Northern Trust Targets Europe Investor Market

Northern Trust Global Investments, which spent the summer strengthening its money management business in Europe, has a chief investment officer with extensive experience there waiting in the wings.

"We have the platform to perform in Europe," said Orie L. Dudley Jr., who was named last month to succeed James M. Snyder as the company's head of investment strategy. Mr. Dudley, 55, will take the post Oct. 15, when Mr. Snyder becomes vice chairman. Mr. Dudley's mission includes picking stock and setting strategy.

Like e-commerce, the investment products market is "congested in the United States - but there is a big untapped market overseas," he said. "That is where the American firms are heading, and Northern Trust will be right there." The initiatives come when competition from European financial firms in the U.S. wealth management market have been heating up.

In May the parent Northern Trust Corp. of Chicago bought Ulster Bank Investment Services of Dublin for $12.8 million. Six weeks later it opened Northern Trust Global Investments Europe Ltd. to focus on the Netherlands, Scandinavia, and Switzerland.

This summer Northern Trust Global Investments started marketing investment products there, including pension products and active, passive, and multimanager funds. It also hired an international equity team from Julius Baer Investments to focus on managing money in Europe, Australia, and the Far East.

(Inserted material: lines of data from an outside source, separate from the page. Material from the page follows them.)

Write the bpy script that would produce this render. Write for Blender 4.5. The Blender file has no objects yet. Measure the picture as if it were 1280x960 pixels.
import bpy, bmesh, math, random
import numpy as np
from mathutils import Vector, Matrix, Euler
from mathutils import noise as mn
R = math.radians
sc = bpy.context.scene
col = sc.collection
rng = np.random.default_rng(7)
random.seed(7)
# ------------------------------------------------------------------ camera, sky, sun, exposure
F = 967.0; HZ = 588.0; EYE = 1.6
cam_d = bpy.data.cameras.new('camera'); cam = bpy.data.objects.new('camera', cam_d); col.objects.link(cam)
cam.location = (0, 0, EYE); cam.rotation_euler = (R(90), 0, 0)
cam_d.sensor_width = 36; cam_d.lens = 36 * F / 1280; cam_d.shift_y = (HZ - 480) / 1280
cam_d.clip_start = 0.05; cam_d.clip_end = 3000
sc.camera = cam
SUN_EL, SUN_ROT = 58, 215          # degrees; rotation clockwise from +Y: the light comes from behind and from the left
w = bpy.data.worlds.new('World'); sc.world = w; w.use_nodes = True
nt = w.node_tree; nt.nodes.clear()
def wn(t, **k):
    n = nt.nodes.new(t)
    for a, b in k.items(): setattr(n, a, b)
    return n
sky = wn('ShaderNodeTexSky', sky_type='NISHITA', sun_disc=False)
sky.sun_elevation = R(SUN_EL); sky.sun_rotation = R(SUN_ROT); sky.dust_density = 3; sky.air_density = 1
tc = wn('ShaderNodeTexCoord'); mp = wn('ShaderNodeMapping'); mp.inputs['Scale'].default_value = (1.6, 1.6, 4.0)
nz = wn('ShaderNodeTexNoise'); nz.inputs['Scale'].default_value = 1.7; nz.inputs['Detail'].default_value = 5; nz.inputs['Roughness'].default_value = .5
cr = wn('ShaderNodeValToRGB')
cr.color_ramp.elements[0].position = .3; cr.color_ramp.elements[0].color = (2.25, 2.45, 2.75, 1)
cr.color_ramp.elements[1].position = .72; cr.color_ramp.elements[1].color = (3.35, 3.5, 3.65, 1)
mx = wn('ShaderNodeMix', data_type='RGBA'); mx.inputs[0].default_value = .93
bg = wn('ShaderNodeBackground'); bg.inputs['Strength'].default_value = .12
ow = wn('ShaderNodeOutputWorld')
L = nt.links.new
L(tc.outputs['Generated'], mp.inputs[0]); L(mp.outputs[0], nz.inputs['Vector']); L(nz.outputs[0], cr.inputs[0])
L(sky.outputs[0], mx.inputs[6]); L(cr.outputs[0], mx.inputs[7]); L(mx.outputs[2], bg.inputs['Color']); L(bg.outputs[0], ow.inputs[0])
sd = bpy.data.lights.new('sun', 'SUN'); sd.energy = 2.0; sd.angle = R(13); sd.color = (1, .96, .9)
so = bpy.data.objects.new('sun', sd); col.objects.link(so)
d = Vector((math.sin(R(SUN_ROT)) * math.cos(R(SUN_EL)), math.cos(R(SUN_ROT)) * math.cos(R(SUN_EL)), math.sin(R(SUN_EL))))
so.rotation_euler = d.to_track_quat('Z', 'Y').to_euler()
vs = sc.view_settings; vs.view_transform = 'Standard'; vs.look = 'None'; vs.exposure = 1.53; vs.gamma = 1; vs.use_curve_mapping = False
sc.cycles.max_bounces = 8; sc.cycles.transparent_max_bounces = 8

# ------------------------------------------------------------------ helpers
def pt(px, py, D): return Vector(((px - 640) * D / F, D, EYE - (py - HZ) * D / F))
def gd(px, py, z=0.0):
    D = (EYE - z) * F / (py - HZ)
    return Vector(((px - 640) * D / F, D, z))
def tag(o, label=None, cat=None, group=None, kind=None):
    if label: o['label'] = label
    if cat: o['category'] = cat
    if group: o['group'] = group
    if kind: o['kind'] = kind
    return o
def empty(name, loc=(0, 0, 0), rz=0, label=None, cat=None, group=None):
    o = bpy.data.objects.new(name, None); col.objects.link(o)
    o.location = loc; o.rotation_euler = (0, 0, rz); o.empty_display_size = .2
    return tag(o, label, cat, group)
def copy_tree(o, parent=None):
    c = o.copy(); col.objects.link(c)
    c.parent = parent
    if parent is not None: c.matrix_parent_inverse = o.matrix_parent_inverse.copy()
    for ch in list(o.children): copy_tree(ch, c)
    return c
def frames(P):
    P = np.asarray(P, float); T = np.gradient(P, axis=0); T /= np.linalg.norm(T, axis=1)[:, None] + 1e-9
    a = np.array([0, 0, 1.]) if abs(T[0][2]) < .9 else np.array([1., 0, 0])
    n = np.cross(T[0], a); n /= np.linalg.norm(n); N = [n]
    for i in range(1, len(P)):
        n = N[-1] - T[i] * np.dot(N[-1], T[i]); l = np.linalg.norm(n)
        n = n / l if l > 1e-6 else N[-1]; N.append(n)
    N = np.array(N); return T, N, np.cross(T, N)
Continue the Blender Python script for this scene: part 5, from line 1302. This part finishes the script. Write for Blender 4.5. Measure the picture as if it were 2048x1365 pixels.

With these additions and a four-year-old London division that manages $2.7 billion of pension funds and $1.2 billion of mutual funds and segregated accounts in the United Kingdom, Northern Trust is ready to pounce, Mr. Dudley said.

The company has built a strong reputation domestically over the past five years, increasing assets under management to $332 billion, Mr. Dudley said.

He now has to find a way to translate that success internationally, he said.

"Not enough people know how successful Northern Trust Global Investments has been," Mr. Dudley said. "It's just not as widely known as it should be.

"Increasing the profits means increasing the profile and improving the brand recognition," he said. "Making a push globally is all a part of the big picture.

Outside the United States, the Northern Trust name is associated with custody, not investment management excellence.

If we keep the momentum of our success going, growth abroad will be a natural extension."

Mr. Dudley, 55, hails from Iowa, but has spent much of his career in investment-product management outside the United States.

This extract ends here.